#### [Task instructions]
Repeat the material exactly from its first line to the line that includes "obj('window_sill', b, M['sill'], win, 60)". Skip pictures.

^^^^

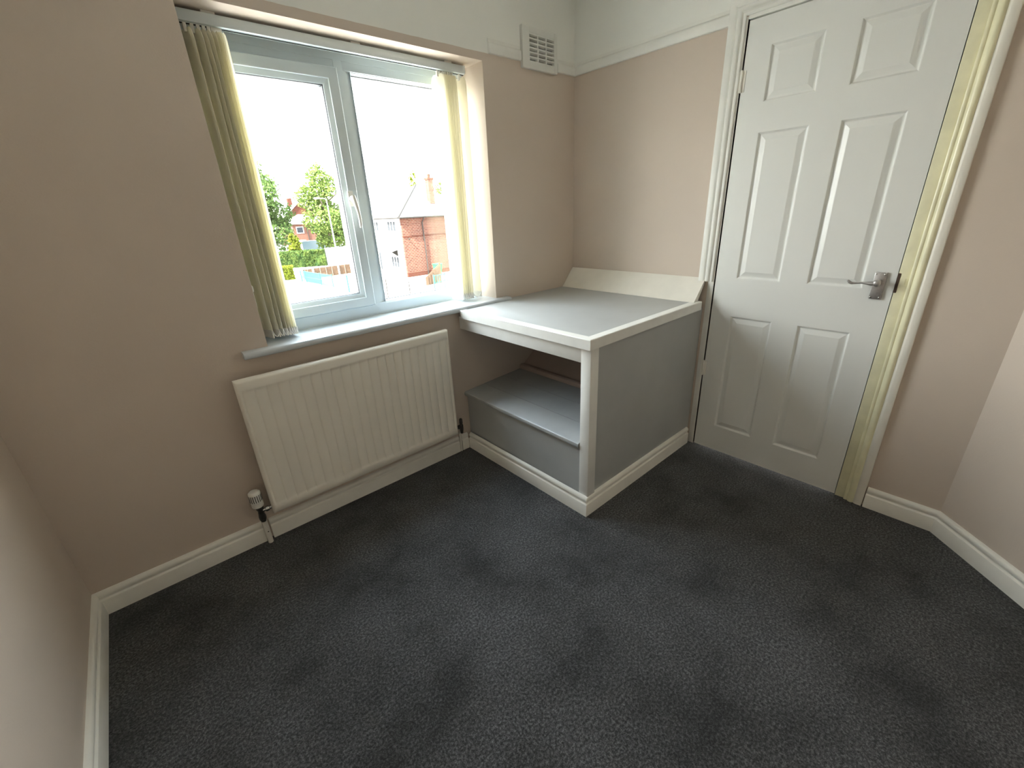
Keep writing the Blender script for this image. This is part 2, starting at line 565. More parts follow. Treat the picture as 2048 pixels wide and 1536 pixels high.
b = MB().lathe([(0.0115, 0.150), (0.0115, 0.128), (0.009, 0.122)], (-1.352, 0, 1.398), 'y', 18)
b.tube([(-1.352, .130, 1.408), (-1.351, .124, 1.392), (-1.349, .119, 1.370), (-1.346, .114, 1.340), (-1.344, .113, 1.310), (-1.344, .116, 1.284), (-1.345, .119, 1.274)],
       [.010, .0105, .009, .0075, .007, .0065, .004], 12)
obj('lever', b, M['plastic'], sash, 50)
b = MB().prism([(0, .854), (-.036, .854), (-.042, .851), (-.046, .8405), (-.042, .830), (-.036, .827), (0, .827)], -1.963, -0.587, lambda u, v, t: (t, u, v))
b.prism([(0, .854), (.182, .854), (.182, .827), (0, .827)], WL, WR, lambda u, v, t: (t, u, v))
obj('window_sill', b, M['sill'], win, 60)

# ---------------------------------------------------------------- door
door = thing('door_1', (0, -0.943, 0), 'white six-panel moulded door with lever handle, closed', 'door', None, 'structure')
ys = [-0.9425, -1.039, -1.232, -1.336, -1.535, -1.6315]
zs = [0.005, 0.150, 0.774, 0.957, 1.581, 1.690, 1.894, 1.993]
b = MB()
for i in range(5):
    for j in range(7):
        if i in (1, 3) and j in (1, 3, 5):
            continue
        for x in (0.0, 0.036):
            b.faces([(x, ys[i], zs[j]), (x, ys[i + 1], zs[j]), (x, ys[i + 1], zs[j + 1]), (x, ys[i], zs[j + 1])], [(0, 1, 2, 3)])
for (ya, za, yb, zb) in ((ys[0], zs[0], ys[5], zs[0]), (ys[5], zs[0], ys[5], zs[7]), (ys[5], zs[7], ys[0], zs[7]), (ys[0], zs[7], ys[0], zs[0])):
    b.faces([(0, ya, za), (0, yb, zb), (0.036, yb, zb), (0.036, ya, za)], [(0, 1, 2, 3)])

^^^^

#### [Solution below]
Keep writing the Blender script for this image. This is part 2, starting at line 565. More parts follow. Treat the picture as 2048 pixels wide and 1536 pixels high.
b = MB().lathe([(0.0115, 0.150), (0.0115, 0.128), (0.009, 0.122)], (-1.352, 0, 1.398), 'y', 18)
b.tube([(-1.352, .130, 1.408), (-1.351, .124, 1.392), (-1.349, .119, 1.370), (-1.346, .114, 1.340), (-1.344, .113, 1.310), (-1.344, .116, 1.284), (-1.345, .119, 1.274)],
       [.010, .0105, .009, .0075, .007, .0065, .004], 12)
obj('lever', b, M['plastic'], sash, 50)
b = MB().prism([(0, .854), (-.036, .854), (-.042, .851), (-.046, .8405), (-.042, .830), (-.036, .827), (0, .827)], -1.963, -0.587, lambda u, v, t: (t, u, v))
b.prism([(0, .854), (.182, .854), (.182, .827), (0, .827)], WL, WR, lambda u, v, t: (t, u, v))
obj('window_sill', b, M['sill'], win, 60)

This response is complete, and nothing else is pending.